I think smiling and saying, “Actually, it is too personal — thanks for understanding,” and graciously accepting the apology that should be forthcoming is a fine strategy. Because…it is too personal. It’s really not their business, and if strangers come up to you and ask you about them, you are not obligated to tell them. And you are not obligated to put them at ease once you’ve gently pointed out their intrusiveness, either, so once they get all “oh…I, uh,” just smile politely and let ’em squirm. It’s the only way they’ll learn.

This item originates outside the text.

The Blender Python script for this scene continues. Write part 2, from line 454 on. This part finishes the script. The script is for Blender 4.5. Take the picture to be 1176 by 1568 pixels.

I’ve said this before as regards pregnant women, but I guess I have to say it again — people, just because a condition, past or present, is visible to you does not automatically confer upon you the right to ask about/comment on it. Would you walk up to a man with visible acne scarring and say, “I’m sorry if this is too personal, but how did you wind up with that pitting along your jawline”? No, you wouldn’t. Don’t do it to pregnant women, don’t do it to people with visible scars — you can draw your own conclusions, but keep them to yourself. You aren’t four years old; you don’t get to say whatever damn thing comes into your head. Christ.

Anyway. Decline to answer; resist the urge to apologize for wanting some privacy.


Sars,

I have to ask about a grammar phenomenon I’ve seen a lot lately. Some authors, like Sedaris, Wallace, and Eggers (and that whole crowd, for that matter), have gotten really into using double negatives. I tolerated it, as I guess it felt like it came with the rest of the quirky writing package. However, today I was reading the Washington Post and noticed the line, “…not unlike commodities trading.” WTF? What’s wrong with, “…like commodities trading”? I then realized that I now see it everywhere, in magazines, books, and newspapers. Is this okay usage? It feels stilted, contrived, and wordy; however, mainstream, respectable, non-fiction organizations apparently now find it acceptable. Please tell me I’m not crazy in thinking this is the stupidest grammar trend I’ve seen in quite a while.

Signed,
Not Unincredulous


Dear Sorry, But I Can’t Not Disagree,

Well, you’ll be waiting a while for this “trend” to tire itself out — using a double negative to calibrate meaning more precisely is a tool that goes back to the ancient Greeks. (We Latin geeks know it as “litotes,” pronounced “lie-toe-tees.” Go forth and smug.)

Garner and I agree with you that it’s often used to lend prose an unearned loftiness, and as such it bogs down the writing, but it’s not an entirely useless or off-putting device if it’s used in the service of exactitude. “Like” and “not unlike” do not mean precisely the same thing; sometimes you want to point up not a similarity but lack of dissimilarity, and if you care about that distinction, you’ll use the double negative there — and you’ll use it judiciously elsewhere.

So, yes, often it’s a pretension — but not always.